Me: You have to tell me if you’re a cop.
ME:John’s coming over for dinner.
WIFE:Work John or Been to Europe John?
JOHN:*from outside* This door reminds me of one I saw in England.
HEY PIGS STOP TRYING TO SWALLOW ENTIRE APPLES YOU KEEP DYING
Everyone giving me crap about wearing these yoga leggings to work…just because I don’t do yoga.
No, I am not okay. Facebook just showed me something I posted 10 years ago.
A Fitbit is just a tamagotchi, but the creature you have to keep alive is yourself
If you’re afraid of getting fat, drink a little before eating. The alcohol should reduce the fear.

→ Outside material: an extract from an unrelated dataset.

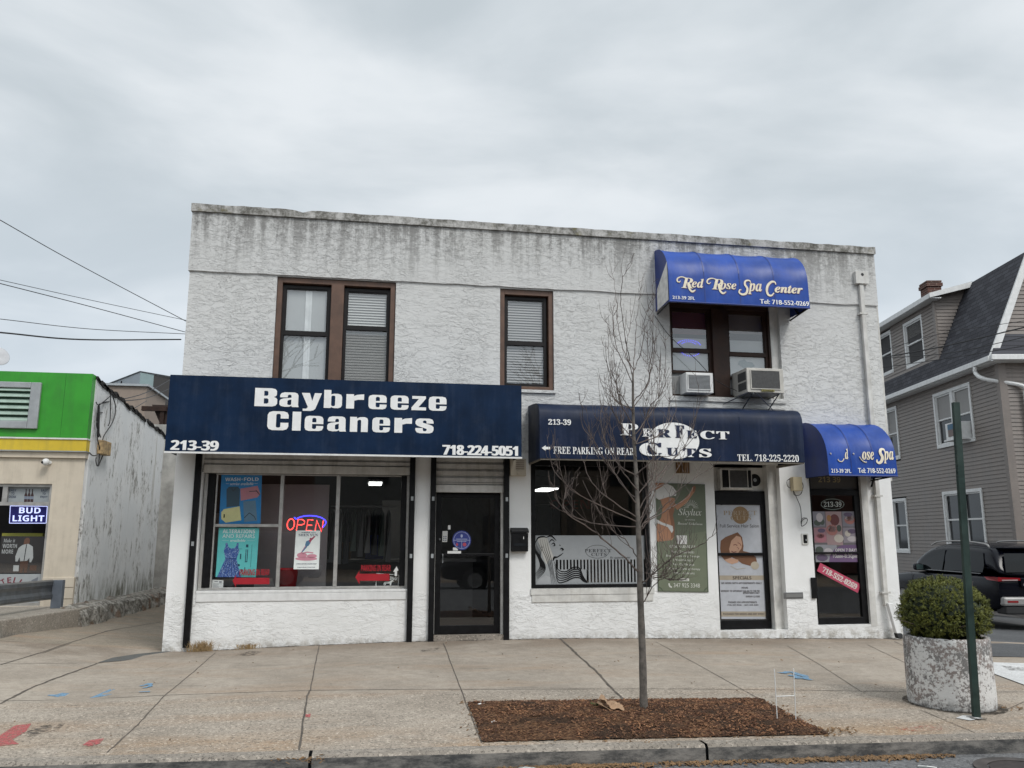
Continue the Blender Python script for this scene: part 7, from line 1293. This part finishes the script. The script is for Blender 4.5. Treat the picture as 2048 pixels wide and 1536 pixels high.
# ================================================================== THE DARK SUV (built at the origin: x right, y forward, z up)
def make_suv(label):
    t = thing('parked_suv', label, 'car', (0, 0, 0))
    def half(y):                                                  # half width along the length
        return .955 + .035 * min(1, y / .5) - .10 * max(0, (y - 4.2) / .8) ** 2 - .03 * max(0, .25 - y) / .25
    secs = []
    ST = [(.0, .50, 1.02), (.06, .40, 1.09), (.3, .33, 1.12), (.9, .30, 1.12), (1.8, .30, 1.11), (2.8, .30, 1.09), (3.6, .30, 1.07), (3.75, .30, 1.06), (4.5, .33, 1.0), (4.85, .38, .92), (5.0, .48, .78)]
    for y, zl, zb in ST:
        w_ = half(y); pts = [(-w_ + .10, zl), (-w_ + .02, zl + .10), (-w_, zl + .28), (-w_ - .005, zl + (zb - zl) * .6), (-w_ + .008, zb - .07), (-w_ + .06, zb)]; secs.append([(x, y, z) for x, z in pts] + [(-x, y, z) for x, z in reversed(pts)])
    def loft(secs, close=True):
        mb = MB(); n = len(secs[0]); mb.v = [p for s_ in secs for p in s_]
        for i in range(len(secs) - 1):
            for k in range(n if close else n - 1): k2 = (k + 1) % n; mb.f.append((i * n + k, i * n + k2, (i + 1) * n + k2, (i + 1) * n + k))
        if close: mb.f.append(tuple(range(n))); mb.f.append(tuple((len(secs) - 1) * n + k for k in range(n)))
        return mb
    body = obj('body', loft(secs), CARPAINT, t, smooth=True); q = body.modifiers.new('sub', 'SUBSURF'); q.levels = 1; q.render_levels = 2
    RF = [(.02, 1.09, 1.12), (.16, 1.10, 1.38), (.34, 1.10, 1.66), (.55, 1.10, 1.71), (1.2, 1.10, 1.75), (2.1, 1.09, 1.76), (2.7, 1.08, 1.72), (3.05, 1.07, 1.58), (3.75, 1.05, 1.08)]
    def gx(y, z):                                                 # half width of the cabin at a height
        wb = half(y) - .055; return wb - .26 * max(0, z - 1.08) ** 1.15
    gs = []
    for y, zb, zr in RF:
        hh = max(zr - zb, .02); pts = [(-gx(y, zb), zb - .02), (-gx(y, zb + hh * .5), zb + hh * .5), (-gx(y, zb + hh * .86), zb + hh * .86), (-gx(y, zr) + .10 * min(1, hh / .5), zr - .012), (-.3, zr + .012)]; gs.append([(x, y, z) for x, z in pts] + [(-x, y, z) for x, z in reversed(pts)])
    cab = obj('cabin', loft(gs), CARPAINT, t, smooth=True); q = cab.modifiers.new('sub', 'SUBSURF'); q.levels = 1; q.render_levels = 2
    side = lambda s_, y, z, o=.012: (s_ * (gx(y, z) + o), y, z)
    for s_ in (-1, 1):
        for pts in (((.55, 1.15), (.52, 1.30), (.62, 1.56), (1.18, 1.60), (1.20, 1.15)), ((1.27, 1.15), (1.25, 1.60), (2.02, 1.62), (2.05, 1.14)), ((2.12, 1.14), (2.10, 1.62), (2.60, 1.58), (2.92, 1.46), (3.38, 1.14))):
            m = MB(); top = [p for p in pts]; m.poly([side(s_, *p) for p in pts]); obj('side_window', m, CARGL, t)
        m = MB(); m.tube([side(s_, y, 1.125, .02) for y in (.6, 1.2, 2.0, 2.8, 3.4)], .012, 5); obj('chrome_strip', m, CHROME, t)
        m = MB(); m.tube(smooth_pts([side(s_, .45, 1.68, .0), side(s_, .7, 1.745, -.03), side(s_, 1.6, 1.80, -.03), side(s_, 2.5, 1.78, -.03), side(s_, 2.75, 1.70, .0)], 5), .019, 6); rl = obj('roof_rail', m, SILV, t)
        m = MB().box(s_ * 1.02 - .10, s_ * 1.02 + .10, 2.95, 3.12, 1.10, 1.26); mr = obj('wing_mirror', m, CARPAINT, t, bevel=.05); obj('mirror_glass', MB().box(s_ * 1.02 - .08, s_ * 1.02 + .08, 2.935, 2.9475, 1.12, 1.24), C('mirror_dark', .06, .09, .09, .1), mr)
        m = MB(); m.box(s_ * 1.01 - .008, s_ * 1.01 + .008, 2.62, 2.82, .93, .96); m.box(s_ * 1.01 - .008, s_ * 1.01 + .008, 1.35, 1.55, .94, .97); obj('door_handle', m, CARPAINT, t, bevel=.004)
        for y in (2.07, 1.22, 3.40): obj('door_seam', MB().box(s_ * (half(y) + .006) - .003, s_ * (half(y) + .006) + .003, y - .004, y + .004, .45, 1.05), BLACKR, t)
        m = MB(); m.poly([(s_ * .50, -.032, 1.01), (s_ * .955, -.005, .99), (s_ * .955, -.0, 1.075), (s_ * .50, -.028, 1.06)]); m.poly([(s_ * .955, -.005, .99), (s_ * 1.0, .30, 1.01), (s_ * .992, .42, 1.07), (s_ * .955, -.0, 1.075)]); tl = obj('tail_light', m, TAIL, t)
        obj('reverse_lens', MB().poly([(s_ * .56, -.036, 1.005), (s_ * .88, -.016, 1.0), (s_ * .88, -.016, 1.025), (s_ * .56, -.036, 1.03)]), TAILW, tl)
        obj('rear_reflector', MB().box(min(s_ * .62, s_ * .84), max(s_ * .62, s_ * .84), -.075, -.066, .57, .61), TAIL, t)
        for y in (.98, 3.88):
            m = MB().lathe((s_ * .93, y, .375), [(.43, -.06 * s_), (.43, .058 * s_), (.39, .064 * s_), (0, .060 * s_)], 28, 'x'); ar = obj('wheel_arch', m, BLACKR, t)
            wh = obj('wheel', MB().lathe((s_ * .93, y, .375), [(.0, .05 * s_), (.25, .055 * s_), (.27, .082 * s_), (.375, .07 * s_), (.375, -.1 * s_), (.0, -.1 * s_)], 28, 'x'), BLACKR, t)
            obj('rim', MB().lathe((s_ * .93, y, .375), [(.0, .092 * s_), (.06, .092 * s_), (.10, .07 * s_), (.22, .072 * s_), (.255, .088 * s_)], 10, 'x'), SILV, wh)
    m = MB(); m.poly([(-.76, .05, 1.17), (.76, .05, 1.17), (.72, .12, 1.36), (.64, .25, 1.55), (-.64, .25, 1.55), (-.72, .12, 1.36)]); m.v = [(x, y - .035, z) for x, y, z in m.v]; obj('rear_window', m, CARGL, t)
    obj('spoiler', MB().box(-.66, .66, .20, .46, 1.645, 1.69), CARPAINT, t, bevel=.018)
    m = MB(); m.box(-.91, .91, -.065, .3, .50, .68); obj('rear_bumper', m, SILV, t, bevel=.04); m = MB(); m.box(-.87, .87, -.03, .3, .33, .498); obj('bumper_valance', m, BLACKR, t, bevel=.03)
    obj('number_plate', MB().box(-.17, .17, -.034, -.022, .74, .88), C('plate_pale', .40, .40, .38), t)
    m = MB(); text(m, 'PATHFINDER', lambda u, v, k: (-.46 + .92 * u, -.041 - k * .0005, .905 + .042 * v), 'bold', 1.5); obj('tailgate_lettering', m, CHROME, t)
    obj('tailgate_panel', MB().box(-.50, .50, -.039, -.02, .88, 1.06), CARPAINT, t, bevel=.008)
    for s_ in (-1, 1):
        m = MB(); m.poly([(s_ * .45, 4.99, .72), (s_ * .84, 4.86, .78), (s_ * .84, 4.84, .88), (s_ * .45, 4.965, .82)]); obj('headlight', m, C('lamp_lens', .5, .5, .52, .1), t)
    obj('windscreen', MB().poly([(-.80, 3.66, 1.13), (.80, 3.66, 1.13), (.66, 3.10, 1.565), (-.66, 3.10, 1.565)]), CARGL, t); return t
car = make_suv('dark blue SUV with chrome roof rails parked behind the planter')
ha = R(8.0); hd, rd = Vector((math.sin(ha), math.cos(ha), 0)), Vector((math.cos(ha), -math.sin(ha), 0)); rc = Vector((12.8, 3.05, 0)) + rd * .99
SUVZ = -.50; car.location = (rc.x, rc.y, SUVZ); car.rotation_euler = (0, 0, -ha)
# across the road, behind the photographer: only seen mirrored in the shop glass
sheet('far_pavement', -45, 60, -40, -17, 20, 6, .12, WALK, lambda x, y: lerpt(KERB, x) - .1)
def far_house(x, wdt, h, rh, mat, label, roofm):
    t = thing('opposite_house', label, 'house', (x, -28, 0)); obj('wall', MB().box(x - wdt / 2, x + wdt / 2, -36, -28, -.5, h), mat, t)
    obj('roof', MB().prism([(x - wdt / 2 - .4, -27.6, h), (x + wdt / 2 + .4, -27.6, h), (x, -27.6, h + rh)], (0, -8.8, 0)), roofm, t)
    obj('gable', MB().prism([(x - wdt / 2, -27.95, h), (x + wdt / 2, -27.95, h), (x, -27.95, h + rh - .2)], (0, .36, 0)), mat, t)
    for wx_ in (-wdt * .25, wdt * .22):
        for wz_ in (1.0, 3.9): obj('window', MB().box(x + wx_ - .5, x + wx_ + .5, -27.97, -27.9, wz_, wz_ + 1.4), DKGL, t)
far_house(-9, 13, 6.2, 4, simple('brick_brown', (.13, .075, .055), .9), 'brown brick gabled house across the road behind the photographer', SHING); far_house(3.5, 12, 6.4, 4.5, simple('house_grey', (.20, .20, .19), .8), 'grey gabled house across the road behind the photographer', SHING); far_house(15.6, 12.1, 6.0, 4, simple('house_tan', (.20, .16, .12), .8), 'tan gabled house across the road behind the photographer', SHING); far_house(-22, 10, 6.6, 4, simple('house_dark', (.10, .10, .11), .8), 'dark gabled house across the road behind the photographer', SHING); far_house(30, 11, 6.6, 4, simple('house_red', (.14, .06, .045), .8), 'red brick gabled house across the road behind the photographer', SHING)
random.seed(21)
def far_tree(x, y, h, label):
    t = thing('opposite_tree', label, 'tree', (x, y, 0)); obj('trunk', MB().tube([(x, y, -.3), (x + .1, y, h * .2), (x - .05, y, h * .42)], [.25, .2, .16], 8), BARK, t); mb = MB()
    def grow(p, d, L, r, n):
        q = p + d * L; mb.tube([p, p.lerp(q, .5) + Vector((random.gauss(0, .05), random.gauss(0, .05), 0)) * L, q], [r, r * .8, r * .6], 5)
        if n: [grow(q, (d + Vector((random.gauss(0, .55), random.gauss(0, .55), random.gauss(.12, .3)))).normalized(), L * .76, r * .6, n - 1) for _ in range(3)]
    for _ in range(4): grow(Vector((x - .05, y, h * .42)), Vector((random.gauss(0, .5), random.gauss(0, .5), 1)).normalized(), h * .19, .11, 4)
    obj('crown', mb, TWIG, t)
far_tree(-4.5, -21, 10, 'bare tree across the road left of the grey gabled house'); far_tree(8.5, -22, 11, 'bare tree across the road right of the grey gabled house'); far_tree(20, -21, 10, 'bare tree across the road by the tan gabled house')
for x, lb in ((-1.5, 'dark SUV at the far kerb behind the photographer, left one'), (7.5, 'dark SUV at the far kerb behind the photographer, right one')):
    c2_ = copy_tree(car); c2_.location = (x, -16.3, roadz(x, -16)); c2_.rotation_euler = (0, 0, R(90)); c2_['label'] = lb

Protip: Never take your wife with you to your annual checkup. She will tell the doctor way too much about you.
Me : It’s over & nothing you say will make me change my mind
Him : ‘I just ordered a large thin crust’
Me : Be there in 10 min
When a friend dies, I’m not sure if I should unfriend them on Facebook or occasionally “poke” them to see if they’re still dead.
Me *at my office*: “Do you need someplace to put that out?”
Client: “I’m not smoking.”
Me: “No, I meant your kid.”
MAGICIAN: Think of a number, any number.
ME: *thinks for a bit* …k
MAGICIAN: That is a letter.
ME: omg ur right
me: want to read more harry potter?
7: sure, we are at the part where harry is talking to dumpledore
me: dumbledore
7: right, dumpledore
me: ᵂʰᵉʳᵉ ᵈᶦᵈ ᴵ ᵍᵒ ʷʳᵒⁿᵍ
Him: I should of told you I loved you a long time ago.
Me: *starts crying* It’s should have.
Coworker: crazy weather we’re having
Me: [as loud as possible] SHARON FOR THE LAST TIME I WILL NOT KILL YOUR HUSBAND FOR A BAG OF REDVINES
My name in Grease would be ChoRizzo.
Tip of the day: Don’t try to scratch an itchy ankle while on a treadmill.
Dog owners: this is my precious angel boy who I payed $3,000 for last November and I finally got to take him today he’s my everything and all
Cat owners: this is my trash gremlin she was stuck in the gutter across the street and I lured her out with shrimp on a string
80’s rap was like being in 5th grade and trying to find words that rhymed with “hat.”
I hate it when a dog starts barking and then every other dog nearby retweets him.
casting spells in the morning: I use my amulet
casting spells in the afternoon: I use my pmulet
me: what does that cloud look like to you?
her: please just open the parachute
That show “Catfish” should just be called “People Who Have Never Heard of Google.”
Having a conversation with my oldest we came to this impasse:
5: No mom, not chicken the animal, chicken the food!
Me: Oh man, buddy…I’ve got bad news for you.
Some parenting days swing very quickly and extremely between “I’d die for my kid” and “I know why some animals eat their young”.
What do you mean your dog doesn’t have a middle name. How does he know when you’re angry.
How dare you incinerate that I don’t know big words.
The one nice thing about your friends’ divorces is no one invites you to them.
A fun thing to do on a first date is to slip into conversation that you were homeschooled then immediately be baffled by a fork.